**WRITTEN TASK:** Transcribe the listing word for word.

**DATASET EXTRACT:**
──────────

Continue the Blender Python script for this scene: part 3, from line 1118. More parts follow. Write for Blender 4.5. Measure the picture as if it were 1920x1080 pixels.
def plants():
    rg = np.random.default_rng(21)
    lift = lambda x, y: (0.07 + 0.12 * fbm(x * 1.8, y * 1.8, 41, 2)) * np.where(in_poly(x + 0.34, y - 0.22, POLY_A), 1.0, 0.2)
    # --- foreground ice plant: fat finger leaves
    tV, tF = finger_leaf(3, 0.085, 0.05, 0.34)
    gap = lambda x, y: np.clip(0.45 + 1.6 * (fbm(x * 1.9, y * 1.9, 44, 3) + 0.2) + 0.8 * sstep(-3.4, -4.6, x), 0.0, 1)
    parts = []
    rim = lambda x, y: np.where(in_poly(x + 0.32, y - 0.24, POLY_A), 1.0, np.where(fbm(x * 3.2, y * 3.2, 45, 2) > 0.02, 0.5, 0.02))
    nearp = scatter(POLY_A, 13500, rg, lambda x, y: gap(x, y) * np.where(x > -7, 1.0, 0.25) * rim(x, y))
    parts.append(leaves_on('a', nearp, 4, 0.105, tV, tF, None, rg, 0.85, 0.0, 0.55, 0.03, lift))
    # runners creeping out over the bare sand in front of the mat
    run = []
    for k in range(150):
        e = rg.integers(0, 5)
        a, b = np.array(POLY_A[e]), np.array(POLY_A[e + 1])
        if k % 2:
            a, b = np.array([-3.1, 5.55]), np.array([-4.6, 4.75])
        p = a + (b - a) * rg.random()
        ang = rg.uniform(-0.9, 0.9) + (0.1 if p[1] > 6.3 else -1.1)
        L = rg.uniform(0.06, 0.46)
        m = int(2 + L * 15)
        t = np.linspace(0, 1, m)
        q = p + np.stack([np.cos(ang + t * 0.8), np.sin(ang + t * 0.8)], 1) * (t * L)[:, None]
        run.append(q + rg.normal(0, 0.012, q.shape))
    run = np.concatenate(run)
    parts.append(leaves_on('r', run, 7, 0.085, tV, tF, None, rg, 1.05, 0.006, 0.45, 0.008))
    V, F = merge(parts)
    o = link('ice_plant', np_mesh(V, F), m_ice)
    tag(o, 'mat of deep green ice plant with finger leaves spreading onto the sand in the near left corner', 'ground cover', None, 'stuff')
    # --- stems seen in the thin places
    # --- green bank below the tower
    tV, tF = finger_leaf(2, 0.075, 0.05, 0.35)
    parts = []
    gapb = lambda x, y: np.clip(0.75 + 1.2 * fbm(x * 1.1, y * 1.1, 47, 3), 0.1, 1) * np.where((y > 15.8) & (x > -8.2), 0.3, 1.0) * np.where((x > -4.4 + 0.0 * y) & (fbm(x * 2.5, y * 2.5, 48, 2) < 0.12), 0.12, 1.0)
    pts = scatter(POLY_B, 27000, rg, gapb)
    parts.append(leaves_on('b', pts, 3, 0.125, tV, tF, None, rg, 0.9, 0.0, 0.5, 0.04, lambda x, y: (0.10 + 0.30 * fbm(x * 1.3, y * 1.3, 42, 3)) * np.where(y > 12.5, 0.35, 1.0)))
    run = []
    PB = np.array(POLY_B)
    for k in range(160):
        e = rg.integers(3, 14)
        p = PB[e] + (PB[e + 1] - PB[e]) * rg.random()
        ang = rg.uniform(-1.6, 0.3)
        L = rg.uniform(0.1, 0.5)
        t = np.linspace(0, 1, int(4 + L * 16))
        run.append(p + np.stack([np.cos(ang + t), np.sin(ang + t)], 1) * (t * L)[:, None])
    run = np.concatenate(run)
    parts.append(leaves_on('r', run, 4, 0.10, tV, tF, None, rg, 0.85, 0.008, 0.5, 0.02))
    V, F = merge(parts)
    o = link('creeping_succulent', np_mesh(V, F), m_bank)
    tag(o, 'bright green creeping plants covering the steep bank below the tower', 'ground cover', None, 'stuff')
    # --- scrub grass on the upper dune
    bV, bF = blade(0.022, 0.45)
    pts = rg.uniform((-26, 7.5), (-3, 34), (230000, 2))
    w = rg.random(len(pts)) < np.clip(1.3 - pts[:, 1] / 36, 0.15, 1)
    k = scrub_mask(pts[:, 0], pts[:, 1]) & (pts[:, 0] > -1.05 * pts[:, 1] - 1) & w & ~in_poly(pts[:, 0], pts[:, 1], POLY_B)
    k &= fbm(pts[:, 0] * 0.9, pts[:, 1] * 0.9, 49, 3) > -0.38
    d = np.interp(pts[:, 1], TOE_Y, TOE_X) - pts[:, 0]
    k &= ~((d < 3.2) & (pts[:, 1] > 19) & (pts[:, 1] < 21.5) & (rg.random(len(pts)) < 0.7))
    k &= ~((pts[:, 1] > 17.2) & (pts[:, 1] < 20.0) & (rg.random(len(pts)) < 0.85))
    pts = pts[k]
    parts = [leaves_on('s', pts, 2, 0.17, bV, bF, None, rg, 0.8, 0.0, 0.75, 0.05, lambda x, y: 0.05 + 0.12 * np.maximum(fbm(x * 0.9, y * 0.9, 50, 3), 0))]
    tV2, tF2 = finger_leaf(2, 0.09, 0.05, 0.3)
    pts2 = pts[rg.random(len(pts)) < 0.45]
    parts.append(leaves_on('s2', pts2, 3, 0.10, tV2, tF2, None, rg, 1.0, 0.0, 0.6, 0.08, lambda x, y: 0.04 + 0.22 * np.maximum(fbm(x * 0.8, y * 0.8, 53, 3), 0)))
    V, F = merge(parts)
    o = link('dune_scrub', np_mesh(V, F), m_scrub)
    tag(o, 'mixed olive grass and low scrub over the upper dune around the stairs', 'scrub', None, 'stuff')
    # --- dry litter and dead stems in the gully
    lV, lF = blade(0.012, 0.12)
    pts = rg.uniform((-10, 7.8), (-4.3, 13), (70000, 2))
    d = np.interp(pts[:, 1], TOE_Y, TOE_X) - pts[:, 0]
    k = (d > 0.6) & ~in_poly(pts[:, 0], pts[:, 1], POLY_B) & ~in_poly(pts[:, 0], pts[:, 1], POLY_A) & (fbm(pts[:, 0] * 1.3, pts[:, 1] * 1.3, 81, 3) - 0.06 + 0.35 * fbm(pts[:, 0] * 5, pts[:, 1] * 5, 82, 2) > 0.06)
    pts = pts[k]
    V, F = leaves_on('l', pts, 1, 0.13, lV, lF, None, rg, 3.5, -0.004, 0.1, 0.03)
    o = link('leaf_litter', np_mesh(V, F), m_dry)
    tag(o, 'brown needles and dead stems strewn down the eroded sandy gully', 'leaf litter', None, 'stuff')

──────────

**SOLVED EXERCISE:**
Continue the Blender Python script for this scene: part 3, from line 1118. More parts follow. Write for Blender 4.5. Measure the picture as if it were 1920x1080 pixels.
def plants():
    rg = np.random.default_rng(21)
    lift = lambda x, y: (0.07 + 0.12 * fbm(x * 1.8, y * 1.8, 41, 2)) * np.where(in_poly(x + 0.34, y - 0.22, POLY_A), 1.0, 0.2)
    # --- foreground ice plant: fat finger leaves
    tV, tF = finger_leaf(3, 0.085, 0.05, 0.34)
    gap = lambda x, y: np.clip(0.45 + 1.6 * (fbm(x * 1.9, y * 1.9, 44, 3) + 0.2) + 0.8 * sstep(-3.4, -4.6, x), 0.0, 1)
    parts = []
    rim = lambda x, y: np.where(in_poly(x + 0.32, y - 0.24, POLY_A), 1.0, np.where(fbm(x * 3.2, y * 3.2, 45, 2) > 0.02, 0.5, 0.02))
    nearp = scatter(POLY_A, 13500, rg, lambda x, y: gap(x, y) * np.where(x > -7, 1.0, 0.25) * rim(x, y))
    parts.append(leaves_on('a', nearp, 4, 0.105, tV, tF, None, rg, 0.85, 0.0, 0.55, 0.03, lift))
    # runners creeping out over the bare sand in front of the mat
    run = []
    for k in range(150):
        e = rg.integers(0, 5)
        a, b = np.array(POLY_A[e]), np.array(POLY_A[e + 1])
        if k % 2:
            a, b = np.array([-3.1, 5.55]), np.array([-4.6, 4.75])
        p = a + (b - a) * rg.random()
        ang = rg.uniform(-0.9, 0.9) + (0.1 if p[1] > 6.3 else -1.1)
        L = rg.uniform(0.06, 0.46)
        m = int(2 + L * 15)
        t = np.linspace(0, 1, m)
        q = p + np.stack([np.cos(ang + t * 0.8), np.sin(ang + t * 0.8)], 1) * (t * L)[:, None]
        run.append(q + rg.normal(0, 0.012, q.shape))
    run = np.concatenate(run)
    parts.append(leaves_on('r', run, 7, 0.085, tV, tF, None, rg, 1.05, 0.006, 0.45, 0.008))
    V, F = merge(parts)
    o = link('ice_plant', np_mesh(V, F), m_ice)
    tag(o, 'mat of deep green ice plant with finger leaves spreading onto the sand in the near left corner', 'ground cover', None, 'stuff')
    # --- stems seen in the thin places
    # --- green bank below the tower
    tV, tF = finger_leaf(2, 0.075, 0.05, 0.35)
    parts = []
    gapb = lambda x, y: np.clip(0.75 + 1.2 * fbm(x * 1.1, y * 1.1, 47, 3), 0.1, 1) * np.where((y > 15.8) & (x > -8.2), 0.3, 1.0) * np.where((x > -4.4 + 0.0 * y) & (fbm(x * 2.5, y * 2.5, 48, 2) < 0.12), 0.12, 1.0)
    pts = scatter(POLY_B, 27000, rg, gapb)
    parts.append(leaves_on('b', pts, 3, 0.125, tV, tF, None, rg, 0.9, 0.0, 0.5, 0.04, lambda x, y: (0.10 + 0.30 * fbm(x * 1.3, y * 1.3, 42, 3)) * np.where(y > 12.5, 0.35, 1.0)))
    run = []
    PB = np.array(POLY_B)
    for k in range(160):
        e = rg.integers(3, 14)
        p = PB[e] + (PB[e + 1] - PB[e]) * rg.random()
        ang = rg.uniform(-1.6, 0.3)
        L = rg.uniform(0.1, 0.5)
        t = np.linspace(0, 1, int(4 + L * 16))
        run.append(p + np.stack([np.cos(ang + t), np.sin(ang + t)], 1) * (t * L)[:, None])
    run = np.concatenate(run)
    parts.append(leaves_on('r', run, 4, 0.10, tV, tF, None, rg, 0.85, 0.008, 0.5, 0.02))
    V, F = merge(parts)
    o = link('creeping_succulent', np_mesh(V, F), m_bank)
    tag(o, 'bright green creeping plants covering the steep bank below the tower', 'ground cover', None, 'stuff')
    # --- scrub grass on the upper dune
    bV, bF = blade(0.022, 0.45)
    pts = rg.uniform((-26, 7.5), (-3, 34), (230000, 2))
    w = rg.random(len(pts)) < np.clip(1.3 - pts[:, 1] / 36, 0.15, 1)
    k = scrub_mask(pts[:, 0], pts[:, 1]) & (pts[:, 0] > -1.05 * pts[:, 1] - 1) & w & ~in_poly(pts[:, 0], pts[:, 1], POLY_B)
    k &= fbm(pts[:, 0] * 0.9, pts[:, 1] * 0.9, 49, 3) > -0.38
    d = np.interp(pts[:, 1], TOE_Y, TOE_X) - pts[:, 0]
    k &= ~((d < 3.2) & (pts[:, 1] > 19) & (pts[:, 1] < 21.5) & (rg.random(len(pts)) < 0.7))
    k &= ~((pts[:, 1] > 17.2) & (pts[:, 1] < 20.0) & (rg.random(len(pts)) < 0.85))
    pts = pts[k]
    parts = [leaves_on('s', pts, 2, 0.17, bV, bF, None, rg, 0.8, 0.0, 0.75, 0.05, lambda x, y: 0.05 + 0.12 * np.maximum(fbm(x * 0.9, y * 0.9, 50, 3), 0))]
    tV2, tF2 = finger_leaf(2, 0.09, 0.05, 0.3)
    pts2 = pts[rg.random(len(pts)) < 0.45]
    parts.append(leaves_on('s2', pts2, 3, 0.10, tV2, tF2, None, rg, 1.0, 0.0, 0.6, 0.08, lambda x, y: 0.04 + 0.22 * np.maximum(fbm(x * 0.8, y * 0.8, 53, 3), 0)))
    V, F = merge(parts)
    o = link('dune_scrub', np_mesh(V, F), m_scrub)
    tag(o, 'mixed olive grass and low scrub over the upper dune around the stairs', 'scrub', None, 'stuff')
    # --- dry litter and dead stems in the gully
    lV, lF = blade(0.012, 0.12)
    pts = rg.uniform((-10, 7.8), (-4.3, 13), (70000, 2))
    d = np.interp(pts[:, 1], TOE_Y, TOE_X) - pts[:, 0]
    k = (d > 0.6) & ~in_poly(pts[:, 0], pts[:, 1], POLY_B) & ~in_poly(pts[:, 0], pts[:, 1], POLY_A) & (fbm(pts[:, 0] * 1.3, pts[:, 1] * 1.3, 81, 3) - 0.06 + 0.35 * fbm(pts[:, 0] * 5, pts[:, 1] * 5, 82, 2) > 0.06)
    pts = pts[k]
    V, F = leaves_on('l', pts, 1, 0.13, lV, lF, None, rg, 3.5, -0.004, 0.1, 0.03)
    o = link('leaf_litter', np_mesh(V, F), m_dry)
    tag(o, 'brown needles and dead stems strewn down the eroded sandy gully', 'leaf litter', None, 'stuff')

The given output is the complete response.